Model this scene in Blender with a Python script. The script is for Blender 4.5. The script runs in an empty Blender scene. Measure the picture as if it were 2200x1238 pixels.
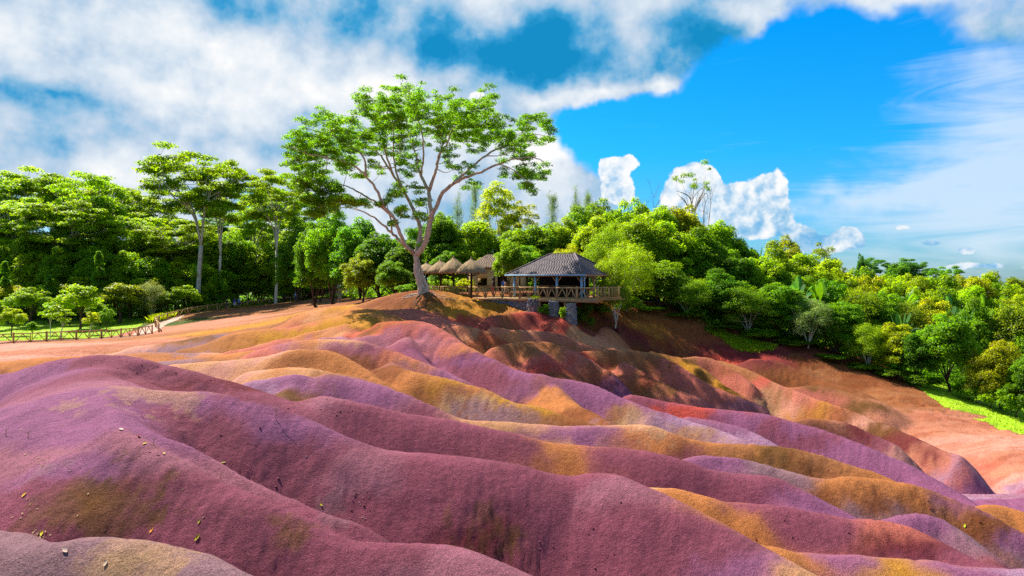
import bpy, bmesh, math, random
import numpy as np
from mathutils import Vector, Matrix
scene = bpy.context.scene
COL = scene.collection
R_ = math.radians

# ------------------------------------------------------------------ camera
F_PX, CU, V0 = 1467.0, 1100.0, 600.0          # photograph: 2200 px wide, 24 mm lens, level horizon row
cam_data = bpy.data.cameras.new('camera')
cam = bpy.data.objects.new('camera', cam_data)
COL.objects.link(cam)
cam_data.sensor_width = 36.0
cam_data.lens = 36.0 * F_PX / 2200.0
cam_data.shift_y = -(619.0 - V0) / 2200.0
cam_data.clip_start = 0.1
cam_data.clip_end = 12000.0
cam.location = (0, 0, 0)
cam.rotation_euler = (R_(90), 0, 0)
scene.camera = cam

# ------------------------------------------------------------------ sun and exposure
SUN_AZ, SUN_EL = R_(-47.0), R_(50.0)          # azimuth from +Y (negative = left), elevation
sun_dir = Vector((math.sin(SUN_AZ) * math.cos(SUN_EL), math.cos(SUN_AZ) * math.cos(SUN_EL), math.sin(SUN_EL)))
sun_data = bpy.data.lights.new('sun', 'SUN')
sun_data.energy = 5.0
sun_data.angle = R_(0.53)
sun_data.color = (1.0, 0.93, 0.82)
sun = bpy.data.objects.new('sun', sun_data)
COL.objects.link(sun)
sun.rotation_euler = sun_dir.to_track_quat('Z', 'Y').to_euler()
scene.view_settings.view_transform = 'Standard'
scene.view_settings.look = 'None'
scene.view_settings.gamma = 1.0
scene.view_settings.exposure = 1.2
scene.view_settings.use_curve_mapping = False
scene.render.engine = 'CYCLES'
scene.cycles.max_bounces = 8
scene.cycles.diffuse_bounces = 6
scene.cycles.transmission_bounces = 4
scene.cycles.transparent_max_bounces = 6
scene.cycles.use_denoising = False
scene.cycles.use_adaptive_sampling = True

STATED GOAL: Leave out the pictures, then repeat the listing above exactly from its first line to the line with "scene.camera = cam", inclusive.

EXPECTED OUTPUT:
Model this scene in Blender with a Python script. The script is for Blender 4.5. The script runs in an empty Blender scene. Measure the picture as if it were 2200x1238 pixels.
import bpy, bmesh, math, random
import numpy as np
from mathutils import Vector, Matrix
scene = bpy.context.scene
COL = scene.collection
R_ = math.radians

# ------------------------------------------------------------------ camera
F_PX, CU, V0 = 1467.0, 1100.0, 600.0          # photograph: 2200 px wide, 24 mm lens, level horizon row
cam_data = bpy.data.cameras.new('camera')
cam = bpy.data.objects.new('camera', cam_data)
COL.objects.link(cam)
cam_data.sensor_width = 36.0
cam_data.lens = 36.0 * F_PX / 2200.0
cam_data.shift_y = -(619.0 - V0) / 2200.0
cam_data.clip_start = 0.1
cam_data.clip_end = 12000.0
cam.location = (0, 0, 0)
cam.rotation_euler = (R_(90), 0, 0)
scene.camera = cam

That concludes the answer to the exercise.